WHAT YOU WILL DO:
Output, word for word, every line from the start of the listing down to and including the line that contains "o = q.obj('far_building');"; include nothing else.

SOURCE MATERIAL:
* Start *

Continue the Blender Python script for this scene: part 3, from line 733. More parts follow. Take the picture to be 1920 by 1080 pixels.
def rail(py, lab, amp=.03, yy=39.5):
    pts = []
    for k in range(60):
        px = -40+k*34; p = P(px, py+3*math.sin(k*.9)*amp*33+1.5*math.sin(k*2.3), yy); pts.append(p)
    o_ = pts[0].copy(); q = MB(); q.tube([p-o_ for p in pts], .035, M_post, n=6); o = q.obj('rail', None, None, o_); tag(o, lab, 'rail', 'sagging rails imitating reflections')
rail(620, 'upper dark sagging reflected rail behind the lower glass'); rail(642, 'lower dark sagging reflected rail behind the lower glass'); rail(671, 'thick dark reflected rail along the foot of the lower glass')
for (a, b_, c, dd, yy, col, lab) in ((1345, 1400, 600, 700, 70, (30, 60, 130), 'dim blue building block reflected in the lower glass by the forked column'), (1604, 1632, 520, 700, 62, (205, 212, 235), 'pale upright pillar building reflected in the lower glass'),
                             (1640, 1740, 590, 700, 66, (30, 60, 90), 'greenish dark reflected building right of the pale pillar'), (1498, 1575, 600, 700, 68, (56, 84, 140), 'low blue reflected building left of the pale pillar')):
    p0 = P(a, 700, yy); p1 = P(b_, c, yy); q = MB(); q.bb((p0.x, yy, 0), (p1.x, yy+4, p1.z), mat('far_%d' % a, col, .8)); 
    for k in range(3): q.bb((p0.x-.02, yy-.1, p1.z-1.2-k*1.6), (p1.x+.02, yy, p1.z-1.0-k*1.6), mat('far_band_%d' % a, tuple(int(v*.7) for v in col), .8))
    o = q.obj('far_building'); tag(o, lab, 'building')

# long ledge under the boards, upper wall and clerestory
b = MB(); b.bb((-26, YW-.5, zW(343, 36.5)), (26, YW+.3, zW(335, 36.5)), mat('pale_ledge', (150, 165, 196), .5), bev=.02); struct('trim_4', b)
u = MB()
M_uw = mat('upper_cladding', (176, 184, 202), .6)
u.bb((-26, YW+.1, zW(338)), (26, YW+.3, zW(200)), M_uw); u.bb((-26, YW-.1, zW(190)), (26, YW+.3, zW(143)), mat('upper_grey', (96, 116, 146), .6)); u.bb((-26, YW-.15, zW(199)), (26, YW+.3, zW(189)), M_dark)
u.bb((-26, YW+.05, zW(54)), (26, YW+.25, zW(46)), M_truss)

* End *

REPLY TO THE EXERCISE:
Continue the Blender Python script for this scene: part 3, from line 733. More parts follow. Take the picture to be 1920 by 1080 pixels.
def rail(py, lab, amp=.03, yy=39.5):
    pts = []
    for k in range(60):
        px = -40+k*34; p = P(px, py+3*math.sin(k*.9)*amp*33+1.5*math.sin(k*2.3), yy); pts.append(p)
    o_ = pts[0].copy(); q = MB(); q.tube([p-o_ for p in pts], .035, M_post, n=6); o = q.obj('rail', None, None, o_); tag(o, lab, 'rail', 'sagging rails imitating reflections')
rail(620, 'upper dark sagging reflected rail behind the lower glass'); rail(642, 'lower dark sagging reflected rail behind the lower glass'); rail(671, 'thick dark reflected rail along the foot of the lower glass')
for (a, b_, c, dd, yy, col, lab) in ((1345, 1400, 600, 700, 70, (30, 60, 130), 'dim blue building block reflected in the lower glass by the forked column'), (1604, 1632, 520, 700, 62, (205, 212, 235), 'pale upright pillar building reflected in the lower glass'),
                             (1640, 1740, 590, 700, 66, (30, 60, 90), 'greenish dark reflected building right of the pale pillar'), (1498, 1575, 600, 700, 68, (56, 84, 140), 'low blue reflected building left of the pale pillar')):
    p0 = P(a, 700, yy); p1 = P(b_, c, yy); q = MB(); q.bb((p0.x, yy, 0), (p1.x, yy+4, p1.z), mat('far_%d' % a, col, .8)); 
    for k in range(3): q.bb((p0.x-.02, yy-.1, p1.z-1.2-k*1.6), (p1.x+.02, yy, p1.z-1.0-k*1.6), mat('far_band_%d' % a, tuple(int(v*.7) for v in col), .8))
    o = q.obj('far_building'); tag(o, lab, 'building')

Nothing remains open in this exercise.